The Tencent connection and Vantage Studios
All of this sits inside a larger strategic shift that began when Ubisoft secured a roughly $1.3 billion investment from Tencent in October last year. That deal created Vantage Studios, a new subsidiary built around Ubisoft's three biggest franchises: Assassin's Creed, Far Cry, and Rainbow Six.
Tencent holds a 25 percent stake in Vantage, but creative and leadership decisions are handled by Christophe Derennes and Charlie Guillemot, the son of Ubisoft CEO Yves Guillemot. Teams inside Vantage reportedly have more ownership over their own projects, which is a deliberate break from Ubisoft's traditionally centralized development model.
The studio closures and layoffs are the direct consequence of that reorganization.
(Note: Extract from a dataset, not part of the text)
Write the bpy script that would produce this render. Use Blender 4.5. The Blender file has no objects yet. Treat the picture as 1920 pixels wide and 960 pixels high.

Ubisoft is trimming everything that does not feed directly into its biggest earners, and smaller support studios are bearing the cost of that decision.
A pattern that is hard to ignore
Three rounds of layoffs in under six months is not a one-off correction. The scale and frequency of cuts at Ubisoft in 2026 point to a company in a serious restructuring phase, consolidating around a smaller number of high-revenue projects while shedding the broader development network it built over the previous decade.
For players, the immediate concern is what this means for active titles. If you want to stay current on what Ubisoft's flagship franchises are actually delivering right now, the Assassin's Creed Black Flag Resynced new features guide breaks down every confirmed change coming to that release. For broader coverage across the industry, check out the full gaming guides hub and game reviews for the latest on what is worth your time.
Ubisoft has not issued a public statement on the closures at the time of writing. With Vantage Studios still in its early operational phase and the company's restructuring clearly ongoing, more changes before the end of the year would not be surprising.